### DATA FOR THIS TASK
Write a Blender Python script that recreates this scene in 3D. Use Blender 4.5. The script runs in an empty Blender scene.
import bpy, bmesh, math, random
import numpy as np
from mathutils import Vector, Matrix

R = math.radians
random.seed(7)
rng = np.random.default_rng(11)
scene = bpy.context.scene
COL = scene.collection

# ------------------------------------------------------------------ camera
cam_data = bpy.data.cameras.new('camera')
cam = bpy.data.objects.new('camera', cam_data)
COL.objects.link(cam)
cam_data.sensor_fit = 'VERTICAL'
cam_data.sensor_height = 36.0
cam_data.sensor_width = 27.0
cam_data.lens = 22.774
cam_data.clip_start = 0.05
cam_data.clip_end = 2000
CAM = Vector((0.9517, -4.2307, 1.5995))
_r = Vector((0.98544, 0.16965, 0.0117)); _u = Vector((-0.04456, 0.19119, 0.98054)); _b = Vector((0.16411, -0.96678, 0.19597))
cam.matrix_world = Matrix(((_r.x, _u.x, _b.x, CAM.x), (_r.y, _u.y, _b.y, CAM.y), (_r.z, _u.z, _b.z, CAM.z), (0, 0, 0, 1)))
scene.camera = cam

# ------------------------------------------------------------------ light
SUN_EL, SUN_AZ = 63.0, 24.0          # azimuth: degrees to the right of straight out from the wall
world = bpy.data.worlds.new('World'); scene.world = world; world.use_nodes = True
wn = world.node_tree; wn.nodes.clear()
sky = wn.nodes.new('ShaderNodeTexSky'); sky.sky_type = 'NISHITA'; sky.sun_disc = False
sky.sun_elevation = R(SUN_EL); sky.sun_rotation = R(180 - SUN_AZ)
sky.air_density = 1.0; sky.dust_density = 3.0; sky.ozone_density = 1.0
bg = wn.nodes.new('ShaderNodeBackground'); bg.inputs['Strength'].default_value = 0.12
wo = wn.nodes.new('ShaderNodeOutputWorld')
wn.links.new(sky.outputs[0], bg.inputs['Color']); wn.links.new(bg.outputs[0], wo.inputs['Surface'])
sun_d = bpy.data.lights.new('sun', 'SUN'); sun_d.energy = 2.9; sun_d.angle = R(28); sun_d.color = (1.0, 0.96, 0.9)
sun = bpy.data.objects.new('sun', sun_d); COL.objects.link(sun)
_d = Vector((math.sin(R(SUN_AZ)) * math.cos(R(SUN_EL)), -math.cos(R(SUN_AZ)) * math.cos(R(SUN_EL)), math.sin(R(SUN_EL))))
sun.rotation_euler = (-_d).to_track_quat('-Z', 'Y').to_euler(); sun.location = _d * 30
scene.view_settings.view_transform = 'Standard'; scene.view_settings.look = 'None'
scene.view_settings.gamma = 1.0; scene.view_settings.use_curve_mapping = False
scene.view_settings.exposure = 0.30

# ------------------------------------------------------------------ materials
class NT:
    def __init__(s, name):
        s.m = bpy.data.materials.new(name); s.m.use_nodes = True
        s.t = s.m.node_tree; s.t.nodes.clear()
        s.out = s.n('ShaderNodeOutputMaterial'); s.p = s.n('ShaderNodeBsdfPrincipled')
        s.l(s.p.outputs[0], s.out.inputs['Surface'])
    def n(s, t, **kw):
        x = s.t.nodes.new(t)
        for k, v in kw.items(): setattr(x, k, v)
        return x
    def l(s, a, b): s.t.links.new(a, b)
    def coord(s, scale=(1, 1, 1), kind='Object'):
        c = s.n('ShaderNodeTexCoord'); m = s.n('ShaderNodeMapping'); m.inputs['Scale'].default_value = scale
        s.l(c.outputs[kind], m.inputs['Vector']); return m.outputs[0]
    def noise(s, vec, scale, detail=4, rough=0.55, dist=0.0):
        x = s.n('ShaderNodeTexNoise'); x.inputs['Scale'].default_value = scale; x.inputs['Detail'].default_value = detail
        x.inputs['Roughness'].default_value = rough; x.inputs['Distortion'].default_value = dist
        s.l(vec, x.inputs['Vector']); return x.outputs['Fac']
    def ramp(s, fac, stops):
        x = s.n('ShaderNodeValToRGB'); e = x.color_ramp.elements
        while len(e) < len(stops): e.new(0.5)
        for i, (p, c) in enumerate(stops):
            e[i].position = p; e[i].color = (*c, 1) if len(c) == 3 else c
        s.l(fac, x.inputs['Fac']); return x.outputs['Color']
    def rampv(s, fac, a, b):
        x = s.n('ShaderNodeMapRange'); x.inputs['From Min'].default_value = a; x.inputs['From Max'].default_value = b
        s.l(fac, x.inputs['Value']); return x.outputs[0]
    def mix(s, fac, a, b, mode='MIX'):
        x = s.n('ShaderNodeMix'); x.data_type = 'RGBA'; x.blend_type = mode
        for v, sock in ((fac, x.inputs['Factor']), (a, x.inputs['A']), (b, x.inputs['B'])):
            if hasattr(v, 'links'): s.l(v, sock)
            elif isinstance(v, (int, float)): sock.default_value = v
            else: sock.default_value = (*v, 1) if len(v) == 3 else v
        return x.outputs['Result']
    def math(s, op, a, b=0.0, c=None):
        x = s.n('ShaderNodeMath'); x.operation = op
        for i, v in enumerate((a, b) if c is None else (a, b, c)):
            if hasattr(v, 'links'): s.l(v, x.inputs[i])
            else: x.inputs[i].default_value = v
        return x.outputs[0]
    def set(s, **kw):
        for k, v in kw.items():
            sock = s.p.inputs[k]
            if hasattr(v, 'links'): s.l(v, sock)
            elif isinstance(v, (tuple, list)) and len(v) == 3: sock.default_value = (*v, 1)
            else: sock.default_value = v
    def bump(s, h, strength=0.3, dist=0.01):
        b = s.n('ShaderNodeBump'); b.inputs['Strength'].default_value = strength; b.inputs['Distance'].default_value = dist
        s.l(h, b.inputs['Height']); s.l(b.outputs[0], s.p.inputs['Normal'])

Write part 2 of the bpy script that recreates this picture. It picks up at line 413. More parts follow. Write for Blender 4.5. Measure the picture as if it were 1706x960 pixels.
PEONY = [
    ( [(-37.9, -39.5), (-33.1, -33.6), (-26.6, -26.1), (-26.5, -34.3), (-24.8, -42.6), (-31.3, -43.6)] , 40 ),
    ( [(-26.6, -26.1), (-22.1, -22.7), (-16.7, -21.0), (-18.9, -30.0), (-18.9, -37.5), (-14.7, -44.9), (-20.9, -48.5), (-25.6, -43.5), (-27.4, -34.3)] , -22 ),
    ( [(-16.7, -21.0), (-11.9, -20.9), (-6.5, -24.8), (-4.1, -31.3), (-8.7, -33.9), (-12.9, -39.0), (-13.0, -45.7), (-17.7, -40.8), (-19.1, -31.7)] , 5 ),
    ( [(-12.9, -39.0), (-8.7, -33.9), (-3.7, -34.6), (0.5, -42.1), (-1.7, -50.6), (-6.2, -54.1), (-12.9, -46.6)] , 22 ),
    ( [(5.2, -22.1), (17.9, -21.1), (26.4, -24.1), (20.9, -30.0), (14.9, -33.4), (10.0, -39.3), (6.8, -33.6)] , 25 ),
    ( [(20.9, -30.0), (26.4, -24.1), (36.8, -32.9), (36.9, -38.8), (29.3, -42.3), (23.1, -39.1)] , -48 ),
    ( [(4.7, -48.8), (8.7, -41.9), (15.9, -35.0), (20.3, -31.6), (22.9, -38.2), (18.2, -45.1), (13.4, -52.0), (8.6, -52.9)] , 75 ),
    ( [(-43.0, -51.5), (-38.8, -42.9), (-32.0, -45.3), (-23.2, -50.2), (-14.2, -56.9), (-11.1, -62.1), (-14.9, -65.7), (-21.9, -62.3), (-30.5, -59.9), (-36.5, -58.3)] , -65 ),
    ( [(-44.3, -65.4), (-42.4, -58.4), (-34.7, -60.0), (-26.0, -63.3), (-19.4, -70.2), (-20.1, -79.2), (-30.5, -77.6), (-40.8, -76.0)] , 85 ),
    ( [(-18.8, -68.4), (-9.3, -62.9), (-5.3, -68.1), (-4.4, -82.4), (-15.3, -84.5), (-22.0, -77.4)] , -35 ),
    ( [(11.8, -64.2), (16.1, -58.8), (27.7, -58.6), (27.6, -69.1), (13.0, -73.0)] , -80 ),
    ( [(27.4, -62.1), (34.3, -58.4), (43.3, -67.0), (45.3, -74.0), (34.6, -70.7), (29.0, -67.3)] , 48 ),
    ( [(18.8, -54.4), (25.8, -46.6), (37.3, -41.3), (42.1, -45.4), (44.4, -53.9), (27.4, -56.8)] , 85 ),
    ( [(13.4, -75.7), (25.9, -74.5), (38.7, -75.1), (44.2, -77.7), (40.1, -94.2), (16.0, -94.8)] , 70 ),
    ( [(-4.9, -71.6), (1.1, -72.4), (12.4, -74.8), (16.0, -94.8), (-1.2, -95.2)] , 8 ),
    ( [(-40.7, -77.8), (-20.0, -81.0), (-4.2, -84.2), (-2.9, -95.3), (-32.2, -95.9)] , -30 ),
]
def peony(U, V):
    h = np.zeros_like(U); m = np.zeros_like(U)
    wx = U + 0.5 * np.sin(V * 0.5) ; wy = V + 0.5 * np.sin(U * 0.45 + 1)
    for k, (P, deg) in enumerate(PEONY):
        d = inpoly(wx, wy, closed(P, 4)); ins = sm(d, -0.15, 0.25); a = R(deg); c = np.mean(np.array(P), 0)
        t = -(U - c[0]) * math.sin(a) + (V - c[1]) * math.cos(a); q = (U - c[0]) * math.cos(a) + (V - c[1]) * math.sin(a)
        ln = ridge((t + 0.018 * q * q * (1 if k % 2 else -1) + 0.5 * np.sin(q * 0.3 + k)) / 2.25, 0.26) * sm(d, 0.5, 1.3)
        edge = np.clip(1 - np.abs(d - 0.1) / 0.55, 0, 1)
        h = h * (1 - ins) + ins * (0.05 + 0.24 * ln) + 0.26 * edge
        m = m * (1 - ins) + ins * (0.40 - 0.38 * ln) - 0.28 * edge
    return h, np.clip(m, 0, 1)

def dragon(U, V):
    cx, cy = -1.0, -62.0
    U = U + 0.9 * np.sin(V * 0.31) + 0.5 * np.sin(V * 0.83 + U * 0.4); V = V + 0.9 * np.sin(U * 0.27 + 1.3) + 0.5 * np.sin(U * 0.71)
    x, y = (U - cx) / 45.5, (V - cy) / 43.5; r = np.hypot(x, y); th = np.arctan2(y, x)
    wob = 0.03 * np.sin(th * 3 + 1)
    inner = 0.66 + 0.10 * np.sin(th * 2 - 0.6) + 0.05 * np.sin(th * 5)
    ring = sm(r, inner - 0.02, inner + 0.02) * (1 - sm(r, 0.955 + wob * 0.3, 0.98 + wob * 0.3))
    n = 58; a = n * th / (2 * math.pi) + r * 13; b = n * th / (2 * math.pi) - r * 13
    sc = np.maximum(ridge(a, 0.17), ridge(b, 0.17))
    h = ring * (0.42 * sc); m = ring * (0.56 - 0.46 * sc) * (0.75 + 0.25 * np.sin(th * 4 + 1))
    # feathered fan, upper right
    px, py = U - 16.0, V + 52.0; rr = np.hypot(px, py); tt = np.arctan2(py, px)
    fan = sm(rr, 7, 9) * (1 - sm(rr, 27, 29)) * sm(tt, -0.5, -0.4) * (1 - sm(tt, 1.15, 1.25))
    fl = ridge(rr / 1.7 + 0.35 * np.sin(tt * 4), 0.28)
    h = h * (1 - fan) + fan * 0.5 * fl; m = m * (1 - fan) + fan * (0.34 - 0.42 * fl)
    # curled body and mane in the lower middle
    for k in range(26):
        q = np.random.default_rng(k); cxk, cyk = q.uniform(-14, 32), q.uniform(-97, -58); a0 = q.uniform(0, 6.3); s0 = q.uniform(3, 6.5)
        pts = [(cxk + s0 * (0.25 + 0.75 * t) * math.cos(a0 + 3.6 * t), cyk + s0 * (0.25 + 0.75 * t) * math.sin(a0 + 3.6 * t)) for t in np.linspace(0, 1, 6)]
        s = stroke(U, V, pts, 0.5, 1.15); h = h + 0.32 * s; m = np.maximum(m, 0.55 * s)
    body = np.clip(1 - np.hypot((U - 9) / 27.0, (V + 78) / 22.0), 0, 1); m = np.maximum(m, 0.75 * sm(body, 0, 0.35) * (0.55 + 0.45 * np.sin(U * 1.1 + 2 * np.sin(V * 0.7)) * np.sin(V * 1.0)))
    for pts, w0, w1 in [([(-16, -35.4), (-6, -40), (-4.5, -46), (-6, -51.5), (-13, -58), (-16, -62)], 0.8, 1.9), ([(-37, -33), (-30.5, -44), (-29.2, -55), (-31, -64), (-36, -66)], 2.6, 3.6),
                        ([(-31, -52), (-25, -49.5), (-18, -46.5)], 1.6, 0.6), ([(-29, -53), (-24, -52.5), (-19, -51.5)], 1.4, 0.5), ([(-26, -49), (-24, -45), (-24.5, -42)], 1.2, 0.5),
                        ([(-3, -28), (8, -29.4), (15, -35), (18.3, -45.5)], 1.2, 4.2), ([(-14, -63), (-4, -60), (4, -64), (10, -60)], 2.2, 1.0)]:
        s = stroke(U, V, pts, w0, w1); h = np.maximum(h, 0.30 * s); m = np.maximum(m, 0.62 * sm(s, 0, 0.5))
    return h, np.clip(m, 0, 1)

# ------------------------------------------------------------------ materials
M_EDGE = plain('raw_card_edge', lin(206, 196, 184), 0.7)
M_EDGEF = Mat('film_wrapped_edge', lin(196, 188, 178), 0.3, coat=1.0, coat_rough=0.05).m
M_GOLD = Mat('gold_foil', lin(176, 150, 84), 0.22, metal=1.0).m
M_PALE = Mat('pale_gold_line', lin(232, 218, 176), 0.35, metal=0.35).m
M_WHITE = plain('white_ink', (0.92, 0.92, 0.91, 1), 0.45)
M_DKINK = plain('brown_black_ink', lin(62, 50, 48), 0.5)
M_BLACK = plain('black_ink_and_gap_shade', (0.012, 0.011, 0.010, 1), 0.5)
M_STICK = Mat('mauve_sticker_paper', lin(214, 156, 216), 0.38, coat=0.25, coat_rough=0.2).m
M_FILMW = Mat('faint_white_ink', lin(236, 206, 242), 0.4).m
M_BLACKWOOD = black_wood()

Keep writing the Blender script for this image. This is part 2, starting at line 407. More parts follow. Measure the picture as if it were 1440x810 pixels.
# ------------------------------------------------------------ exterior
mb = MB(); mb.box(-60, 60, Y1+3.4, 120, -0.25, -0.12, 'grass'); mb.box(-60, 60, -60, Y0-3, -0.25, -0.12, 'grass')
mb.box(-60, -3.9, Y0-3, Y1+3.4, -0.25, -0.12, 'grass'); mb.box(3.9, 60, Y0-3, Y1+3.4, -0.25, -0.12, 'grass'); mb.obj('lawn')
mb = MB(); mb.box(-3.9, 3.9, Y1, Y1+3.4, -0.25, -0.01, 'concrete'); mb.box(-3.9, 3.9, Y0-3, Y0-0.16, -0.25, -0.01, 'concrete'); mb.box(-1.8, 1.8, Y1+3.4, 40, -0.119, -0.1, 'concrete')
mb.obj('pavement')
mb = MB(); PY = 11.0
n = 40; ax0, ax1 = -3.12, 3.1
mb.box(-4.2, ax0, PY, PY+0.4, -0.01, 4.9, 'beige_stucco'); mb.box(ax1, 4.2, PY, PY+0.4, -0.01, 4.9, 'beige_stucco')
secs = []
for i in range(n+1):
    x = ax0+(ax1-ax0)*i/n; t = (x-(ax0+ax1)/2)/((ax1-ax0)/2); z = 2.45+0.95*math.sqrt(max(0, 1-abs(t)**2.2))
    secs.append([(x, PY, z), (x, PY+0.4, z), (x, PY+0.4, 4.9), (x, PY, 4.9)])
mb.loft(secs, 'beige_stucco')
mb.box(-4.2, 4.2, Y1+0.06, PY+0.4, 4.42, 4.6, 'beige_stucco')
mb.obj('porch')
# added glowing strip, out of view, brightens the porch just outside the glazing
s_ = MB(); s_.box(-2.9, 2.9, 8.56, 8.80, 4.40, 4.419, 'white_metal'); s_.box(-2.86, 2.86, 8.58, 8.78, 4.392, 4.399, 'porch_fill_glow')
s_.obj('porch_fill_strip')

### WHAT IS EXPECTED
Emit an exact copy of the lines spanning the start of the records to the line containing "COL = scene.collection", inclusive, and no other output.

### THE SOLUTION
Write a Blender Python script that recreates this scene in 3D. Use Blender 4.5. The script runs in an empty Blender scene.
import bpy, bmesh, math, random
import numpy as np
from mathutils import Vector, Matrix

R = math.radians
random.seed(7)
rng = np.random.default_rng(11)
scene = bpy.context.scene
COL = scene.collection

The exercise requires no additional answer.